(Reuters) – The killing of chief peace negotiator Burhanuddin Rabbani has robbed Afghanistan of the only figure with the range of international contacts to end the conflict there, an influential Arab colleague said yesterday.
“Whoever killed Burhanuddin Rabbani, the intention was to kill any opportunity for peace and stability in Afghanistan,” said Abdullah Anas, a former anti-Soviet fighter and Algerian Islamist activist who has worked behind the scenes in recent years to prepare contacts between warring Afghan factions.
“After this assassination, to be honest, I do not know what will happen … Any group who was behind this assassination meant to close the door of stability in Afghanistan.”
Rabbani’s killing at his Kabul home on Tuesday by a bomber claiming to be carrying a message of peace from the Taliban leadership has triggered fears of dangerous divisions in Afghans fighting the Taliban-led insurgency.
In the past year, Anas has assisted the High Peace Council overseen by Rabbani, a former Afghan president, guerrilla leader and academic, and a few weeks ago was named Rabbani’s adviser for peace talks in Europe.
Speaking to Reuters from Britain, where he is now based, Anas said Rabbani’s varied career in politics, academia and international Islamic circles, and his record of cooperating with Afghan ethnic groups in the anti-Soviet war of the 1980s, made him acceptable to many inside the country and out as an interlocutor in peace talks.
Regional rivalries, the competing demands of different groups inside Afghanistan and international counter-terrorism concerns have complicated the search for peace in Afghanistan and a negotiated settlement is likely to require contacts among a wide array of players, diplomats say.
Anas said Rabbani was not comparable to other politicians inside Afghanistan, most of whom were limited in their contacts due to ethnic or political background and therefore not well placed for the international mediation likely to be required.
“Some of them can visit Tehran, but not Riyadh. Some can visit Riyadh but not Tehran. Some can visit India, but not Islamabad. And vice versa – except one man (Rabbani). He was welcomed in Tehran as he was in Riyadh and in Islamabad.”
“At the level of the agendas of the region, no one can have as good a chance for the future of peace talks as this man,” he told Reuters.
Rabbani ‘best man’ to make peace
Some Afghans fear the country’s most high-profile killing since the 2001 overthrow of the Taliban will re-open fractures from Afghanistan’s civil war and make peace more elusive.
“Politically this assassination is assassinating stability and reconciliation in Afghanistan, because to target such a personality, so balanced politically and socially, it’s at the heart of that goal. There is no way for happiness to come back to Afghanistan but through reconciliation. Nothing else,” Anas said.
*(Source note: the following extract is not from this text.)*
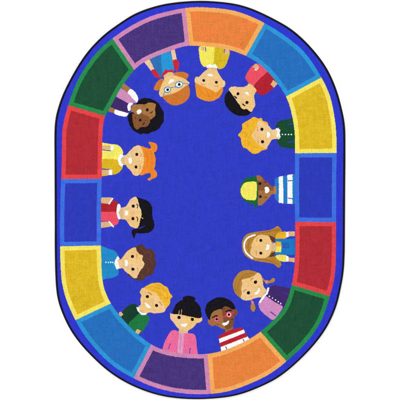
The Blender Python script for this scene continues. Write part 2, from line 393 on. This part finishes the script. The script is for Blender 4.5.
f.d('cheek', (240,176,140), 272,170,12,9); f.d('cheek', (240,176,140), 208,270,12,9)
f = fig('boy with red glasses, short black hair and a red and white striped shirt').view(200, 296, 7.143)
f.p('shirt', (188,28,42), (134,288),(170,264),(240,236),(296,224),(312,244),(136,306))
f.p('shirt', WHITE, (136,306),(312,240),(324,262),(140,336)); f.p('shirt', (188,28,42), (140,336),(324,262),(340,290),(148,364))
f.p('shirt', WHITE, (148,364),(340,290),(372,330),(300,380),(150,410))
f.gap(6, (182,362),(196,384)); f.gap(6, (306,306),(320,332))
RG = (236,62,100)
f.view(202, 296, 9.524)
f.p('body', (156,104,54), (214,300),(292,284),(298,314),(222,348))
f.c('hair', BLACK, (76,226),(46,190),(30,145),(36,100),(60,60),(110,28),(160,12),(215,18),(270,45),(300,75),(318,130),(280,160),(190,160),(110,180))
strands(f, (24,22,32), 6, [(90,80),(140,45),(200,40)], [(70,150),(110,110),(170,95)], [(210,60),(250,70),(285,100)])
f.c('body', (164,112,60), (56,228),(76,226),(82,190),(106,150),(150,130),(192,130),(200,200),(216,260),(228,312),(190,310),(130,280),(94,286),(62,262))
f.c('body', (128,78,43), (190,130),(214,100),(250,104),(288,128),(320,124),(341,148),(332,180),(312,190),(306,240),(290,292),(252,315),(226,310),(206,250),(198,190))
f.l('glasses', RG, 8, (76,236),(120,232)); f.l('glasses', RG, 9, (162,216),(232,190)); f.l('glasses', RG, 8, (282,166),(308,156))
for x, y, r in ((140,222,25),(257,178,29)):
    f.d('eye', (240,206,206), x, y, r-6); f.d('glasses', RG, x, y, r, r, 0, 9); f.d('eye', BLACK, x, y, 13)
f.c('smile', WHITE, (192,260),(230,250),(254,232),(254,254),(236,276),(208,282))
f.l('eyebrow', BLACK, 12, (102,206),(122,192),(146,188)); f.l('eyebrow', BLACK, 11, (228,148),(252,136),(280,138))
f.d('cheek', (140,84,48), 152,272,13,8); f.d('cheek', (92,50,34), 286,222,12,9)
f = fig('girl with a black bun and fringe in a pink cardigan').view(156, 300, 7.143)
f.c('cardigan', (238,108,158), (46,360),(62,300),(84,256),(104,226),(132,214),(165,226),(230,236),(270,244),(286,275),(290,330),(292,400),(200,410),(60,390))
f.p('cardigan', (226,156,196), (164,234),(202,234),(190,400),(150,400)); f.l('cardigan', (206,128,180), 6, (178,250),(172,360))
f.gap(6, (102,312),(90,346)); f.gap(6, (244,344),(240,384))
f.p('body', NECK, (160,196),(232,202),(226,238),(164,234))
f.c('body', SKIN2, (102,92),(112,99),(185,104),(214,110),(216,214),(190,212),(156,200),(132,170),(122,156),(104,134))
f.c('body', (244,203,126), (212,106),(290,112),(326,124),(329,146),(312,160),(292,166),(272,190),(244,210),(212,214))
f.view(172, 280, 10)
f.d('hair', BLACK, 171,187,64,28,4); f.c('hair', BLACK, (14,300),(38,245),(80,210),(130,192),(200,196),(245,222),(276,260),(291,310),(287,380),(200,370),(80,345),(8,336))
f.view(156, 300, 7.143)
f.l('hair', TAN, 4, (167,74),(162,104)); f.l('hair', TAN, 4, (184,70),(180,104))
f.d('eye', BLACK, 165,124,12); f.d('eye', BLACK, 260,138,12)
f.p('smile', WHITE, (176,170),(228,168),(220,184),(205,192),(188,188))

f = fig('boy with short fair hair and a two-tone green shirt').view(120, 280, 7.143)
f.c('shirt', (12,62,40), (0,262),(12,235),(50,190),(90,170),(122,180),(124,210),(142,236),(100,280),(60,330),(10,285))
f.c('shirt', (26,122,62), (140,235),(175,238),(206,262),(205,296),(176,346),(140,385),(100,380),(60,320),(104,270))
f.p('arm', TAN, (-6,228),(10,228),(24,246),(8,262),(-8,250)); f.p('arm', TAN, (124,348),(150,364),(130,388),(108,370))

f.view(136, 280, 9.524)
f.c('body', NECK, (20,262),(60,240),(100,300),(70,330))
f.c('hair', (242,186,46), (78,74),(110,50),(160,30),(225,27),(268,55),(302,74),(320,120),(347,158),(326,182),(326,216),(300,255),(272,280),(230,230),(150,150),(100,110))
strands(f, (228,162,32), 8, [(110,70),(170,60),(230,90)], [(190,45),(240,60),(275,110)], [(225,120),(262,150),(290,200)], [(150,95),(200,110),(240,160)], [(270,90),(296,130),(300,180)])
f.c('body', SKIN, (50,86),(74,75),(100,88),(140,105),(176,126),(212,160),(200,310),(130,308),(96,322),(60,300),(24,268),(45,230),(42,180),(51,150),(37,120))
f.c('body', SKIN2, (176,126),(212,158),(240,195),(264,232),(282,275),(266,305),(226,313),(190,309),(170,230))
f.p('collar', WHITE, (2,258),(28,262),(34,296),(60,314),(100,316),(94,334),(50,332),(20,306)); f.l('collar', (12,62,40), 7, (14,300),(40,324))
f.d('eye', BLACK, 108,158,15); f.d('eye', BLACK, 195,243,15)
f.c('smile', WHITE, (86,216),(112,228),(142,262),(124,269),(98,252))
f.l('eyebrow', (206,140,90), 10, (112,119),(132,124),(150,140)); f.l('eyebrow', (206,140,90), 10, (218,207),(236,218),(246,240))
f.d('cheek', (242,180,140), 78,196,11,9); f.d('cheek', (242,180,140), 180,288,12,9)
f = fig('child with wavy brown hair and a bright blue shirt').view(98, 238, 6.667)
f.c('shirt', (28,142,204), (0,68),(70,72),(114,88),(136,120),(140,160),(138,215),(134,244),(100,265),(50,272),(0,280))
f.p('collar', WHITE, (128,124),(144,146),(126,164),(142,200),(124,212),(108,172),(114,150))
for x in (53,69,84,98): f.d('button', WHITE, x, 162, 4.5)

f.view(118, 242, 9.524)
f.c('hair', (88,54,42), (100,76),(165,50),(200,28),(240,28),(262,62),(300,65),(336,84),(356,130),(349,160),(367,205),(345,250),(336,300),(292,324),(262,330),(240,365),(200,368),(165,356),(110,332),(96,312),(180,200))
strands(f, (106,70,54), 7, [(215,60),(245,80),(255,110)], [(280,90),(310,110),(318,140)], [(290,160),(320,180),(325,215)], [(260,240),(290,260),(280,295)], [(215,310),(240,320),(228,346)])
f.c('body', SKIN, (0,168),(26,166),(52,134),(84,92),(120,66),(166,50),(178,84),(202,114),(237,130),(230,168),(244,200),(150,206),(0,206))
f.c('body', SKIN2, (0,202),(150,202),(246,198),(241,238),(216,268),(192,310),(178,342),(146,340),(110,310),(72,282),(44,252),(0,250))
f.p('collar', WHITE, (-2,134),(16,156),(-4,178),(14,246),(-4,258),(-20,200),(-14,160))
f.d('eye', BLACK, 137,138,15); f.d('eye', BLACK, 142,259,15)
f.c('smile', WHITE, (62,176),(86,174),(98,202),(88,230),(66,224),(68,200)); f.l('eyebrow', BROW, 9, (176,118),(182,130),(180,148)); f.l('eyebrow', BROW, 9, (184,244),(190,258),(188,276))
f = fig('girl with a black ponytail and a red dress').view(98, 190, 6.667)
f.p('arm', TAN, (10,50),(92,50),(78,94),(10,86)); f.p('arm', TAN, (10,214),(75,212),(98,242),(10,256))
f.p('dress', (180,32,42), (5,86),(75,94),(104,64),(130,80),(140,100),(140,148),(5,148))
f.p('dress', (238,80,102), (5,146),(140,146),(142,195),(134,222),(106,242),(75,210),(5,206))
f.l('cuff', WHITE, 9, (74,92),(98,56)); f.l('cuff', WHITE, 9, (74,212),(102,244))
f.c('hair', BLACK, (252,56),(300,60),(340,80),(361,118),(363,180),(376,222),(370,258),(340,284),(290,290),(254,290),(242,325),(226,292),(230,264),(280,256),(318,236),(300,242),(256,250),(270,160))
f.c('body', SKIN2, (214,66),(244,45),(263,60),(276,110),(286,152),(200,152),(144,154),(144,122),(185,110))
f.c('body', SKIN, (144,150),(200,150),(286,148),(281,200),(263,253),(215,240),(186,200),(146,190))
f.p('body', NECK, (140,124),(166,122),(170,192),(142,188))
f.c('collar', WHITE, (130,98),(146,96),(150,122),(138,150),(148,184),(142,198),(128,178),(124,140))
f.d('eye', BLACK, 235,107,11); f.d('eye', BLACK, 233,191,11); f.l('eyebrow', BLACK, 6, (258,94),(266,104),(262,120)); f.l('eyebrow', BLACK, 6, (258,180),(266,192),(262,206))
f.p('smile', WHITE, (182,132),(202,146),(200,166),(180,170)); f.d('cheek', (232,160,120), 200,198,9,6)
f.l('hair', TAN, 4, (284,180),(300,190))

f = fig('girl with ginger bunches and a yellow shirt').view(98, 136, 6.25)
f.c('shirt', (246,236,102), (5,50),(80,50),(130,60),(156,96),(152,122),(138,152),(5,152))
f.c('shirt', (222,184,28), (5,150),(138,150),(152,180),(150,206),(122,234),(80,243),(5,244))
f.p('cuff', WHITE, (80,58),(98,60),(94,90),(78,88)); f.p('cuff', WHITE, (66,212),(88,212),(88,244),(66,244))
f.p('arm', TAN, (10,60),(80,60),(78,84),(10,80)); f.p('arm', TAN, (10,212),(68,215),(68,242),(10,242))
f.gap(6, (24,86),(78,92)); f.gap(6, (26,207),(72,209))
GI = (238,138,36)

f.view(120, 142, 9.524)
f.c('hair', GI, (190,50),(250,54),(288,64),(292,40),(272,2),(300,0),(344,18),(357,54),(342,90),(326,102),(338,150),(336,220),(326,256),(352,292),(346,334),(310,350),(278,369),(262,352),(292,330),(284,296),(250,302),(190,312),(170,200))
strands(f, (222,122,28), 7, [(240,90),(262,150),(258,240)], [(290,90),(308,160),(300,250)], [(310,30),(330,50),(318,80)])
f.p('body', NECK, (8,134),(50,124),(60,218),(8,220))
f.c('body', SKIN2, (44,140),(62,120),(98,80),(136,44),(180,32),(202,50),(216,90),(223,130),(223,184),(120,186),(46,182))
f.c('body', SKIN, (46,178),(120,182),(223,180),(216,240),(196,292),(166,322),(126,311),(108,280),(72,244),(52,206))
f.p('collar', WHITE, (-2,112),(28,122),(34,140),(12,150),(6,172),(14,200),(34,214),(20,238),(-8,218),(-22,172))
f.d('eye', BLACK, 160,118,15); f.d('eye', BLACK, 153,238,15)
f.c('smile', WHITE, (80,156),(104,150),(114,176),(104,206),(86,198),(82,178)); f.l('eyebrow', (206,160,84), 9, (194,106),(202,120),(196,136)); f.l('eyebrow', (206,160,84), 9, (188,222),(196,238),(190,256))
# blocks over the ends of the figures
ND = len(DIV)
for i in range(ND):
    a, b = DIV[i], DIV[(i+1) % ND]
    poly = np.vstack([arc(oc, a[0], b[0]), arc(ic, a[1], b[1])[::-1]])
    sl = window(poly[:,0].min(), poly[:,0].max(), poly[:,1].min(), poly[:,1].max())
    xs, ys = SX[sl], SY[sl]; msk = inside(poly, xs, ys)
    d = np.full(xs.shape, 1e9)
    for j in range(len(poly)): d = np.minimum(d, segdist(poly[j], poly[(j+1) % len(poly)], xs, ys))
    put(sl, msk & (d >= 4.3), ('block', i), KIND[i][1]); put(sl, msk & (d < 4.3), ('block', i, 'frame'), KIND[i][2])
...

He said he was commenting on the political context of the killing “not about who will be found to have killed him after a legal investigation. This is the domain of the law.”
Rabbani, a professor, president and mujahideen fighter, was the most prominent surviving leader of the ethnic Tajik-dominated Northern Alliance of fighters and politicians. In recent years he had formed an uneasy alliance with President Hamid Karzai, who comes from the largely Pashtun south, but the rapprochement and the push for talks with the Taliban were not supported by all of his old allies.
Not everyone is mourning Rabbani. His appointment was divisive, largely because of his mujahideen past and his role in the civil war that followed the fall of the Soviet-backed government and devastated Kabul.
But Anas said Rabbani had exceptional connections across Afghanistan’s ethnic communities that were vital for peace talks. “Although he was a Tajik… his organisation during the Soviet war contained many, many big commanders from the Pashtuns, from Kandahar … Paktia, Jalalabad and elsewhere,” he said.
“Rabbani was the best man to facilitate among the ethnic groups in Afghanistan. He was a moderate, reasonable voice among the nasty ethnic rivalries of Afghanistan.”
Anas, head of the UK-based Taruf conflict resolution consultancy, was an aide to anti-Soviet guerrilla commander Ahmad Shah Massoud and fought Soviet troops in Afghanistan in the 1980s.